Incorporador de todos os males, redentor de todas as perdas, poucas vezes se viu um personagem tão funcional dentro de um filme como este pedófilo de Pecados Íntimos. Sua presença é o chamado à responsabilidade: é preciso defender as trincheiras da família e do subúrbio, preservar sua integridade física e moral, e já não importa se, em algum momento anterior, houve até mesmo a defesa do adultério como liberalização feminina (a Sarah de Kate Winslet faz exatamente isso num grupo de leitura que discute Madame Bovary); não há definição melhor para a política da homeland security do governo americano que este filme de Todd Field, uma quase-propaganda do regime. É por ela que todas as histórias contadas se ligarão, no ato final. Brad precisa bater a cabeça violentamente no chão, depois de uma manobra de skate, para recuperar a consciência e valorizar o amor de sua esposa; Sarah, com quem Brad iria se encontrar no parque para fugirem juntos, se não tivesse acontecido o acidente, se vê apavorada diante da presença do pedófilo ali, àquela altura da noite, e sai desesperada atrás de sua filha, que desapareceu. No encontro, sob a luz divina de um poste público, um abraço que confirma a necessidade de se manter ao lado da família, única fonte de preocupação e amor verdadeiros na vida. Ao nosso maníaco sexual restará, finalmente, a mutilação da própria genitália, de acordo com a má interpretação de um bilhete deixado por sua mãe recém-falecida. Mas, como que agradecendo pela disponibilidade de servir tão bem aos propósitos educativos de seu filme, Todd Field aproxima de seu pedófilo o valentão que o importunava diariamente, para que salve a vida do rapaz ensangüentado e, no caminho, recupere a sua própria.
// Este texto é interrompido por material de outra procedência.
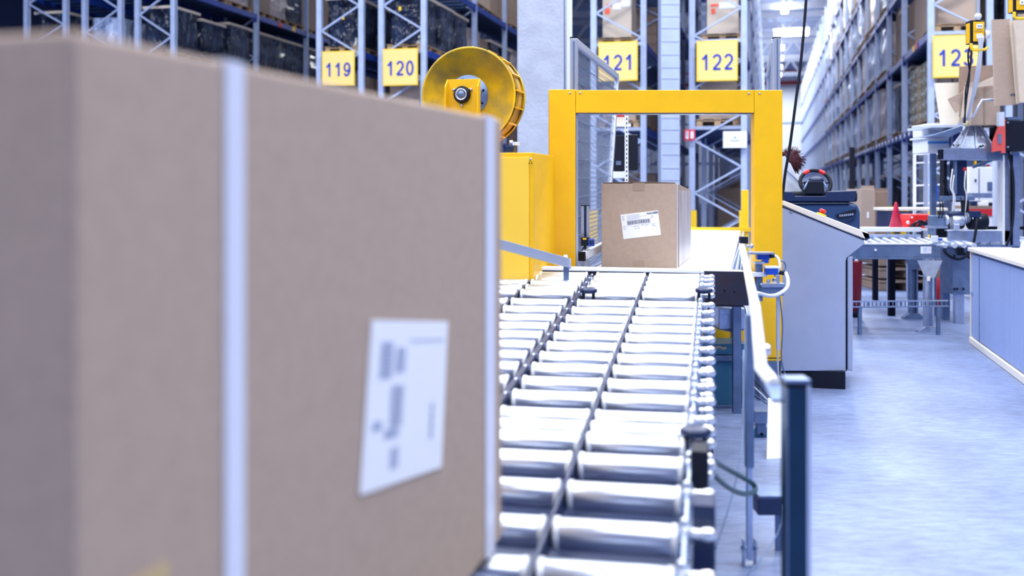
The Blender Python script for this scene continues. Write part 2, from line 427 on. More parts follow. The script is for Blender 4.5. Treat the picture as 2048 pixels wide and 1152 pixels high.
rk = {}
rk[116] = rack(116, 52, 130, 2, 'grey pallet rack seen furthest along, dim, beyond the rack pair by the tall carton', nbrace=2, brace0=4.6, guard=False)
rk[117] = rack(117, 168, 240, 2, 'grey and blue pallet rack whose end frame rises beside the tall carton corner', nbrace=2, brace0=4.9)
rk[118] = rack(118, 274, 346, 4, 'pallet rack with dark wrapped loads, paired before the rack of sign 119', nbrace=2, brace0=5.25)
rk[119] = rack(119, 638, 722, 2, 'pallet rack carrying sign 119, its frame rising just over the tall carton', nbrace=2, brace0=4.72)
rk[120] = rack(120, 762, 847, 5, 'pallet rack carrying sign 120, its frame beside the yellow reel', nbrace=2, brace0=4.17)
rk[121] = rack(121, 1187, 1287, 5, 'pallet rack carrying sign 121, between mesh fence and slim concrete column', nbrace=4, brace0=4.85, decks=5)
rk[122] = rack(122, 1384, 1488, 26, 'long pallet rack carrying sign 122, its end seen through the yellow gate', nbrace=5, brace0=4.33, decks=5)
rk[123] = rack(123, 1862, 1980, 26, 'long pallet rack carrying sign 123, lining the aisle beyond the scrubber', nbrace=5, brace0=4.75, leftface=26, decks=7)
rk[124] = rack(124, 2018, 2140, 3, 'pallet rack partly hidden behind the hanging cardboard sheets', nbrace=2, brace0=4.1)
sign('119', 643, 710, 102, 172, 'yellow number sign reading 119, first numbered sign past the tall carton')
sign('120', 765, 836, 97, 171, 'yellow number sign reading 120, next to the big yellow reel')
sign('121', 1196, 1276, 83, 162, 'yellow number sign reading 121 partly behind the mesh fence')
sign('122', 1393, 1475, 81, 162, 'yellow number sign reading 122 above the yellow gate')
sign('123', 1870, 1952, 70, 155, 'yellow number sign reading 123 beside the hanging socket box')

def fill(num, bays, lvls, kinds, heights, phrase, group, xo=.5, per=3, sx=1.0):
    t, pl, wd, ys = rk[num]
    for bi in bays:
        Lb = ys[bi+1]-ys[bi]
        for k in lvls:
            for j in range(per):
                kd = kinds if isinstance(kinds, str) else random.choice(kinds)
                h = random.choice(heights); y = ys[bi]+.1+(Lb-.2)*(j+.5)/per
                slot = ['front', 'middle', 'rear'][j] if per == 3 else 'only'
                lab = '%s, %s bay %s, %s level, %s' % (LOOK[kd][0], ORD[bi], slot, ORD[k] if k >= 0 else 'floor', phrase)
                lo = add_load(kd, h, rpos(pl, wd/2+random.uniform(-.03, .03), y, LV[k] if k >= 0 else .001), lab, group); lo.scale.x = sx*random.uniform(.96, 1.03)
G = 'pallet loads in the racks'
# loads seen through the end frames and along the open faces
fill(116, [0], [1], ['filmd', 'filmp'], [1.0], 'outermost rack', G)
fill(117, [0, 1], [1], ['filmw', 'filmp'], [.85, .9], 'unsigned outer rack', G)
fill(118, [0, 1, 2], [1], 'filmd', [.9, 1.0], 'unsigned inner rack', G)
fill(118, [0, 1, 2], [2], ['card', 'filmp', 'filmd'], [.8, 1.1], 'unsigned inner rack', G)
fill(119, [0], [0], ['card', 'cardd'], [1.1], 'rack over the tall carton', G)
fill(119, [0], [1], 'filmd', [1.0], 'rack over the tall carton', G)
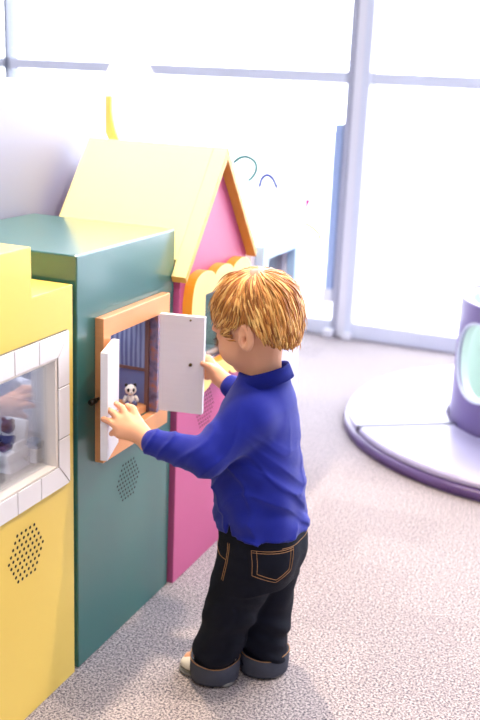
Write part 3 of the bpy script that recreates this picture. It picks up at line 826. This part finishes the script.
# collar
bm = bmesh.new(); rings = []
N = 56
for k in range(N + 1):
    th = math.radians(200 + 14) + (2 * math.pi - math.radians(28)) * k / N - math.radians(20)
    cx, cy = .3215, 1.625
    c, s = math.cos(th), math.sin(th)
    back = (c + 1) / 2
    zt = .632 + .032 * back ** .8
    drop = .024 + .006 * (1 - back) + (.006 if k in (0, N) else 0)
    rr = []
    for rad, dz in ((.0395, -.014), (.0410, -.002), (.0440, .0005), (.0470, -.004), (.0555, -drop), (.0535, -drop - .001), (.0455, -.008)):
        rr.append(bm.verts.new((cx + rad * c * .98, cy + rad * s * 1.12, zt + dz)))
    rings.append(rr)
for a, b in zip(rings, rings[1:]):
    for i in range(6): bm.faces.new([a[i], a[i + 1], b[i + 1], b[i]])
bm.faces.new(rings[0]); bm.faces.new(rings[-1][::-1])
obj('collar', bm, M['rib'], shirt, True)
# hem band stitched round the bottom edge
# ---- jeans
J = Field((.20, 1.48, .02), (.45, 1.78, .40), .0026)
def jf(X, Y, Z):
    low = np.clip((.27 - Z) / .12, .15, 1)
    f = .0026 * wav(X, Y, Z, (.4, -.3, 1.0), 70, .3, 1.2) + .0016 * wav(X, Y, Z, (-.5, .4, 1.0), 120, 1.7, 1.6)
    g_ = .0030 * wav(X, Y, Z, (.2, .1, 1.0), 150, 0, 1.0) * np.clip((.11 - Z) / .05, 0, 1)
    return f * low + g_
J.loft([(.235, .334, 1.628, .064, .086), (.27, .334, 1.628, .075, .090), (.30, .334, 1.628, .079, .091), (.34, .330, 1.629, .079, .089), (.375, .325, 1.629, .074, .086)], .02, 2.2, jf)
J.loft([(.030, .256, 1.601, .045, .043), (.09, .268, 1.597, .047, .048), (.16, .289, 1.592, .052, .052), (.21, .304, 1.590, .058, .055), (.27, .322, 1.592, .064, .056), (.30, .328, 1.600, .064, .056)], .014, 2.1, jf)
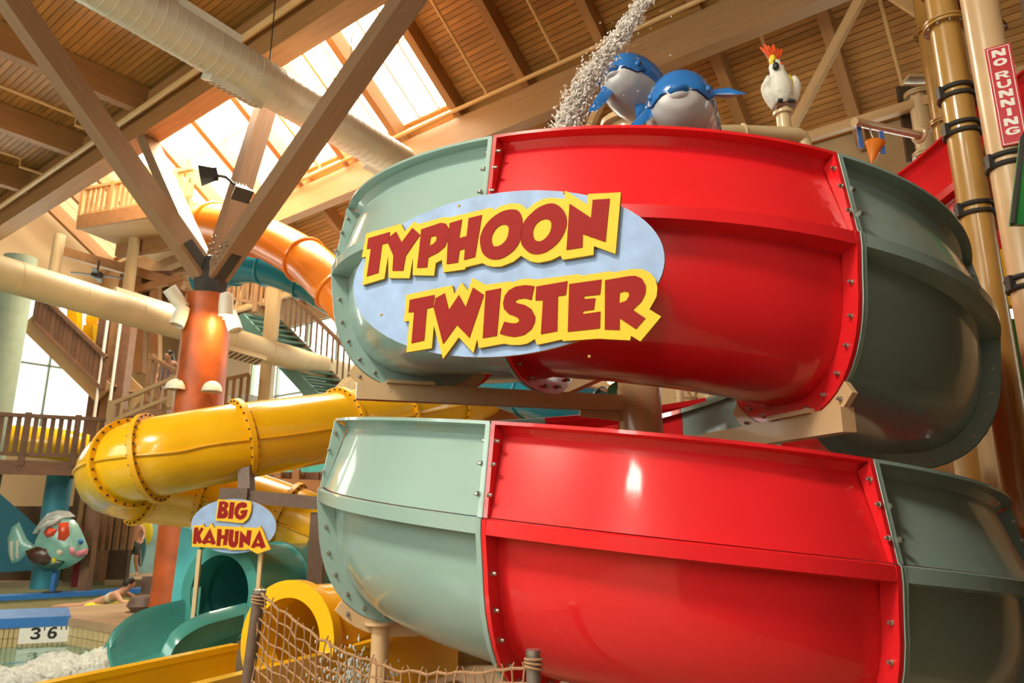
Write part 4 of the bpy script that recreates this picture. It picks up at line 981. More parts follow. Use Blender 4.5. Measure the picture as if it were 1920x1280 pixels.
# upper balcony, top left
bp0, bp1, bp2 = at(150, 410, 21.0), at(345, 478, 19.6), at(120, 480, 25)
bp1.z = bp0.z
bal = thing('upper_balcony', 'cream timber balcony slab high at left under the roof', 'balcony', bp0-Z3*.4)
n_ = Vector((.35, .94, 0))
MB().hexa([bp0-Z3*.35, bp1-Z3*.35, bp1+n_*4-Z3*.35, bp0+n_*4-Z3*.35, bp0, bp1, bp1+n_*4, bp0+n_*4]).build('slab', PALEW, bal, False)
bar('fascia', bp0-Z3*.15-n_*.04, bp1-Z3*.15-n_*.04, .08, .45, RAILW, bal)
bar('under_beam', bp0+n_*1.5-Z3*.55, bp1+n_*1.5-Z3*.55, .25, .4, RAILW, bal); bar('under_beam', bp0+n_*3.5-Z3*.55, bp1+n_*3.5-Z3*.55, .25, .4, RAILW, bal)
railing('pale slatted railing around the upper balcony', [bp0, bp1], 1.0, .2, PALEW, .12)
for x, Y in ((108, 21.6), (250, 21.8)):
    p = at(x, 470, Y); o = MB().tube([Vector((p.x, p.y, bp0.z-3.3)), Vector((p.x, p.y, bp0.z-.3))], .17, 16).build('round_post', CREAMP); tag(o, 'round cream post under the upper balcony, %s' % ('left one' if x < 200 else 'right one by the column'), 'post')
# back-of-balcony boarding with openings (brown band below the balcony)
bb = thing('timber_band', 'brown timber frieze and posts below the upper balcony', 'beam', at(250, 560, 22.5))
bar('band', at(110, 470, 22.5), at(345, 535, 22.5), .3, .3, RAILW, bb)
for x in (236, 262, 292): bar('upright', at(x, 520, 22.6), at(x, 700, 22.6), .28, .28, RAILW, bb, up=Vector((0,1,0)))
bar('band', at(250, 545, 22.4), at(345, 520, 22.4), .2, .22, RAILW, bb)
MB().box(at(270, 560, 23.0), 1.7, .2, 1.9).build('back_board', DECKW, bb, False)
fan = thing('ceiling_fan', 'dark ceiling fan below the upper balcony', 'fan', at(182, 516, 21.5))
c = at(182, 516, 21.5)
MB().lathe([(.03, .5), (.03, .1), (.16, .08), (.18, -.06), (.08, -.1)], c, Z3, 20).build('motor', DARKS, fan)
for k in range(4):
    a = k*math.pi/2+.4; d = Vector((math.cos(a), math.sin(a), 0)); MB().box(c+d*.42, .6, .14, .02, d, Z3.cross(d), Z3).build('blade', DARKS, fan, False)
# railings behind the orange column
railing('timber railing on the landing left of the orange column, by the standing woman', [at(276, 742, 18.8), at(330, 776, 18.6)], 1.05, .16, RAILW, .07)
railing('sloping pale stair rail left of the orange column', [at(205, 800, 17.2), at(320, 752, 17.2)], .55, .22, PALEW, .05)
railing('timber railing on the landing right of the orange column', [at(405, 790, 18.2), at(460, 776, 18.6)], 1.05, .16, RAILW, .08)
ln = thing('stair_landing', 'timber stair landing slab left of the orange column', 'deck', at(300, 790, 18.8))
MB().box(at(300, 782, 19.6), 1.2, 1.8, .18).build('slab', RAILW, ln, False)
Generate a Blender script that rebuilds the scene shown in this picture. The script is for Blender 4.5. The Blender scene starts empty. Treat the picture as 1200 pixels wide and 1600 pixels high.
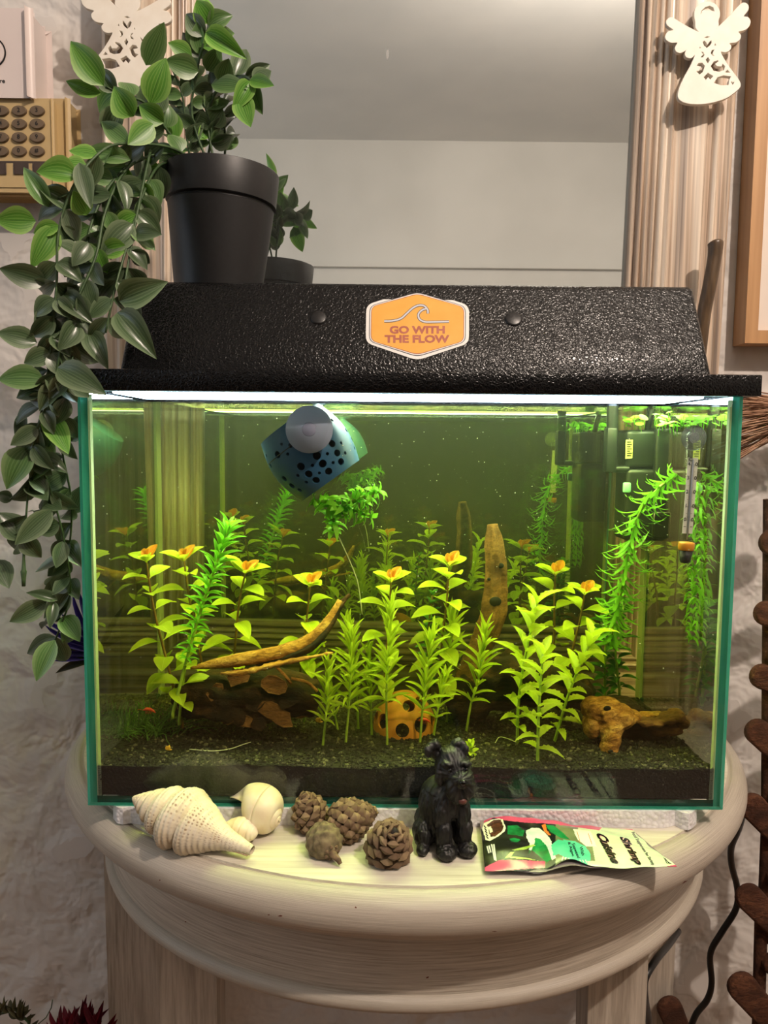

O tempo das fábulas morais parece ter acabado. Resta agora o moralismo puro e simples, que não tem pudor nenhum em abandonar a fabulação em nome instalação da arte naquela mesma cultura do medo que faz o mundo funcionar por níveis coloridos de perigo. Pecados Íntimos é o cinema sem vergonha, sem segredos, sem fundo, sem vida, sem nada.